Но вот опять из милых глаз
Большеголовый, студенистый,
Мне засмеялся — Хобиас! —
к отзвуку из «первоисточника» («Как ночь — хобиасы по очереди подходят к девочке, щелкают ее по голове и каждый приговаривает: — Посмотри-ка на меня! Посмотри-ка на меня!»[92]) добавляется характеристика («Большеголовый, студенистый»), не имеющая аналогий в сказке, но, возможно, возникшая по ассоциации с описанием лунных обитателей в фантастическом романе Г. Уэллса «Первые люди на Луне» (Гиппиус обыгрывает его в рассказе «Лунные муравьи»[93]). Отталкиваясь от готового и художественно элементарного образа, Гиппиус развивает интерпретацию, которая параболически устремлена в сферы, подвластные ее метафизической интуиции; однозначное начинает мерцать многообразием смыслов, «понятное» преображается в «непонятное».

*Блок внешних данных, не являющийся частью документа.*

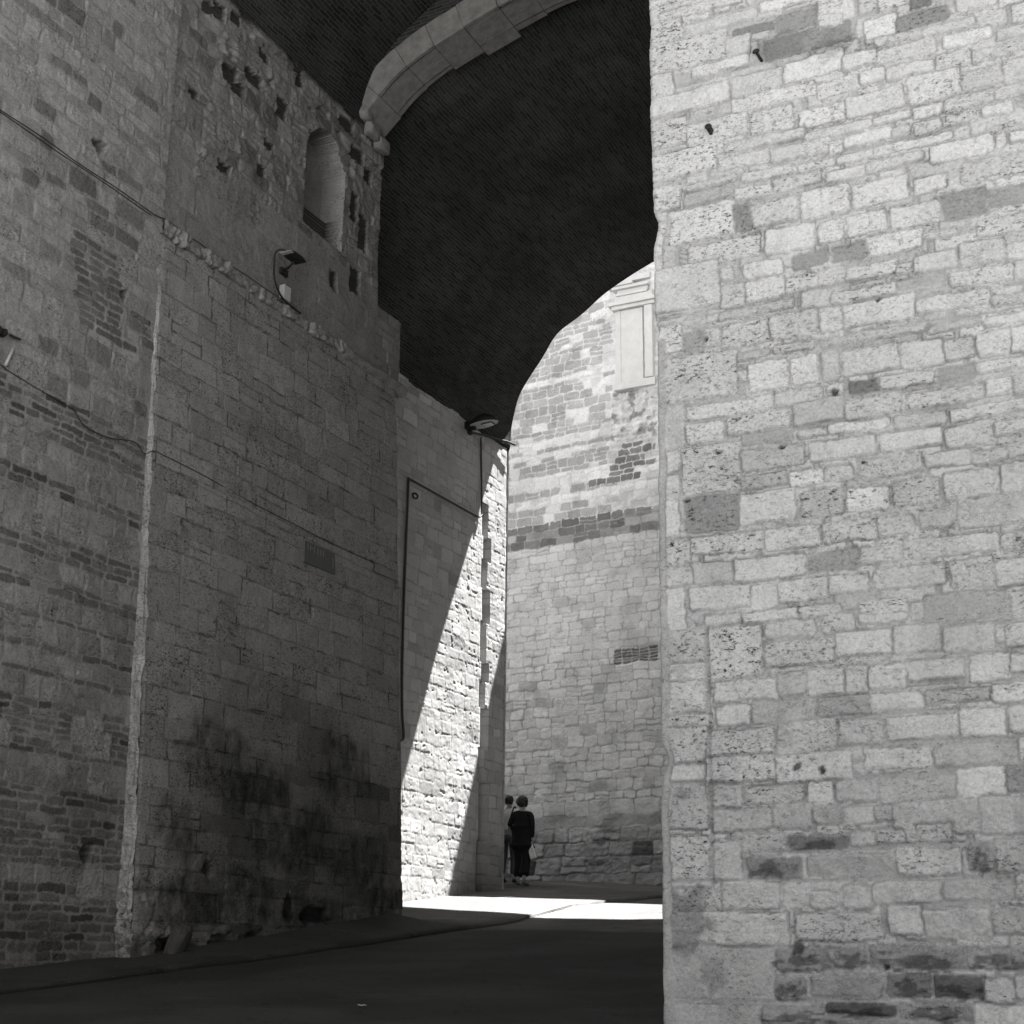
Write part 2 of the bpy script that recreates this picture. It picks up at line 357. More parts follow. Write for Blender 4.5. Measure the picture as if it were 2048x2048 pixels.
# ---------- left bastion
def XA(z): return np.where(z < 10.1, -10.78 - .26 * (z - 1.5) / 8.6, XL)
def XB(z): return np.where(z < 10.1, -10.55 - .49 * (z - 1.5) / 8.6, XL)
bast = thing('bastion_wall', 'tall shaded rubble wall with sloping foot along the left of the passage', 'wall', (-11.5, 12.5, 1.4))
U = np.arange(8.6, 12.475, .0125); V = np.arange(.9, 14.9, .0135)
LASTH = [0]
def hA(v, r):
    if v > 7.5: return r.uniform(.13, .26)
    LASTH[0] = r.uniform(.16, .24) if r.random() < .13 else r.uniform(.065, .105); return LASTH[0]
def wA(v, u, r): return r.uniform(.22, .5) if v > 7.5 else r.uniform(.2, .42)
def tA(u, v, r):
    if v > 7.5: return r.uniform(.19, .27) if r.random() > .16 else r.uniform(.11, .16)
    if LASTH[0] > .14: return r.uniform(.17, .25)
    if r.random() < .14: return r.uniform(.18, .22)
    return r.uniform(.095, .15) if r.random() > .12 else r.uniform(.055, .08)
ov = []
bl = courses(8.5, 12.44, .7, 15, hA, wA, tA, .022, 21, prot=(.0, .008), rough=(.3, .9))
rg = random.Random(5)
for k in range(34):   # tongue of thin bricks let into the stonework, and big stones among the bricks
    v = 8.25 + (k % 11) * .1; u = 11.2 + (k // 11) * .26 + rg.uniform(-.05, .05) - (k % 11) * .02
    ov.append((u, u + .23, v, v + .075, rg.uniform(.09, .13), .004, .2, .6))
for k in range(16):
    u, v = rg.uniform(8.8, 12), rg.uniform(1.6, 7.2); L = rg.uniform(.3, .55); h = rg.uniform(.2, .34)
    ov.append((u, u + L, v, v + h, rg.uniform(.20, .26), .004, .6, 1.2))
UU, VV, H, T, Pt, D = raster(bl, U, V, 31, warp=.02, rnd=.025, bev=.012, mort=.215, face=.006, edge=.009, over=ov, tilt=.6)
H += .015 * fbm(UU * .8, VV * .8, 3, 8)
for c in ((11.3, 10.55, .12, .09, .09), (11.95, 2.55, .1, .12, .1), (10.4, 12.4, .1, .08, .06), (11.9, 8.9, .06, .09, .06)):
    k = blob(UU, VV, *c[:4], seed=2); H -= c[4] * k; T *= 1 - .6 * k
T *= 1 - .35 * blob(UU, VV, 11.2, 1.6, 1.6, .5, 3) - .25 * blob(UU, VV, 11.9, 2.9, .5, .7, 4)
grid_mesh('rubble_facing', np.stack([XA(VV) + H, UU, VV], -1), T, Pt, M_A, bast, steep=.06)
U2 = np.arange(-3, 8.7, .05); V2 = np.arange(-.6, 15, .05)
bl = courses(-3, 8.7, -.8, 15, hA, wA, tA, .022, 22, prot=(.004, .018))
UU, VV, H, T, Pt, D = raster(bl, U2, V2, 33, mort=.205)
grid_mesh('outer_facing', np.stack([XA(VV) + H - .01, UU, VV], -1), T, Pt, M_A, bast)

# battered foot of the bastion in travertine blocks
U = np.arange(12.46, 18.06, .0135); V = np.arange(1.1, 10.06, .0135)
blB = courses(12.3, 18.3, 1.15, 10.1, lambda v, r: r.uniform(.2, .33), lambda v, u, r: r.uniform(.32, .85),
              lambda u, v, r: r.uniform(.205, .255) * (r.choice([1, .9, .75, .55]) if v < 4.3 + .5 * math.sin(u * 2.1) and u > 13.1 else 1), .012, 41, prot=(.001, .006), pitf=.35, rough=(.1, .5), split=.08)
UU, VV, H, T, Pt, D = raster(blB, U, V, 43, warp=.012, rnd=.01, bev=.008, mort=.155, face=.005, edge=.006, crev_shade=.7)
H += .02 * fbm(UU * .7, VV * .7, 3, 12)
Pt = np.clip(Pt + .5, 0, 1.2)
low = 1 - sstep(1.6, 3.2, VV)
H -= low * .03 * sstep(.25, .75, fbm(UU * 3, VV * 3, 4, 14)); T *= 1 - .45 * low * sstep(.15, .6, fbm(UU * 2.2, VV * 2.6, 4, 15))
st = 0 * UU
for c in ((13.7, 3.85, .8, .4), (14.5, 3.5, 1.1, .45), (15.4, 3.0, 1.2, .5), (13.4, 2.1, 1.0, .35), (15.9, 1.95, .9, .35), (16.9, 2.8, .9, .45), (13.1, 2.9, .4, .35), (14.5, 2.2, .7, .4), (17.4, 2.3, .5, .4), (15.2, 4.6, 1.2, .4), (16.6, 4.0, .9, .6), (13.0, 1.55, .8, .22), (15.8, 7.6, 1.0, .25), (14.2, 8.1, .7, .25)):
    st = np.maximum(st, blob(UU, VV, *c, seed=int(c[0] * 7), n=.3) * (.6 if c[1] < 4.5 else .14))
soot = sstep(5.2, 3.4, VV + .5 * fbm(UU * .9, VV * .9, 4, 63)) * sstep(12.6, 13.9, UU + .3 * fbm(UU, VV * 1.2, 3, 64))
T *= (1 - .36 * soot) * (1 - st * (.75 + .5 * fbm(UU * 7, VV * 4, 5, 16)))
for c in ((15.76, 5.98, .05, .13, .05), (13.1, 1.62, .25, .16, .12), (14.0, 1.7, .25, .1, .05), (14.6, 1.72, .2, .12, .06), (15.3, 2.1, .12, .2, .04), (13.7, 2.5, .1, .12, .05), (15.9, 2.05, .35, .12, .06)):
    k = blob(UU, VV, *c[:4], seed=int(c[1] * 9)); H -= c[4] * k; T *= 1 - .72 * k
crk = np.exp(-((VV - (7.0 - .03 * (UU - 12.46) + .03 * fbm(UU * 1.5, UU * 0, 3, 2))) / .012) ** 2); T *= 1 - .3 * crk; H -= .008 * crk
cl = sstep(.0, .06, UU - 12.46) ; H -= .015 * (1 - cl)
grid_mesh('travertine_scarp', np.stack([XB(VV) + H, UU, VV], -1), T, Pt, M_B, bast, steep=.07)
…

Если касаться проблемы творческой эволюции, то и в этом отношении приходится говорить об особом месте Гиппиус в ряду крупных писателей-символистов. «Историю развития Гиппиус» критик Е. Лундберг считает возможным «изобразить условно прямой линией: ненависть к себе, отвращение к повседневности, требование „чуда“, отречение от своей воли, соблазн небытия в робком, непродуманном буддизме и, наконец, торжество христианских надежд на обновление»[94]. Отмеченные вехи указывают исключительно на идейно-содержательные аспекты, нашедшие отражение в творчестве Гиппиус, в том числе и в ее стихах. Что же касается ее поэтического идиостиля, то приходится констатировать в нем максимум константных параметров и минимум хронологических изменений: зримой эволюции художественного мировидения не наблюдается, творческие этапы разграничиваются исключительно историческими событиями и событиями духовной и общественной жизни автора. «К поэтам гиппиусовского склада неприменимо понятие развития, — писал Адамович, — Гиппиус сразу, чуть ли не с первых „проб пера“ — вроде знаменитого „Люблю я отчаяние мое безмерное“ — нашла тон и ритм, в точности соответствующие ее внутреннему миру» [95]. Движение, совершающееся в ее поэтическом мире, — это движение по кругу, регулярное возвращение к повторяющимся мотивам и образным построениям. В ее стихотворном наследии встречаются тексты с одинаковыми заглавиями, манифестирующими единство темы в многообразии ее воплощений («Любовь — одна» — стихотворения 1896 г. и 1912 г.), эпиграфы из более ранних текстов к более поздним, подчеркивающие связь в составе цельного высказывания — всего поэтического корпуса, часто возникает явный или скрытый диалог между вновь созданными и прежними текстами.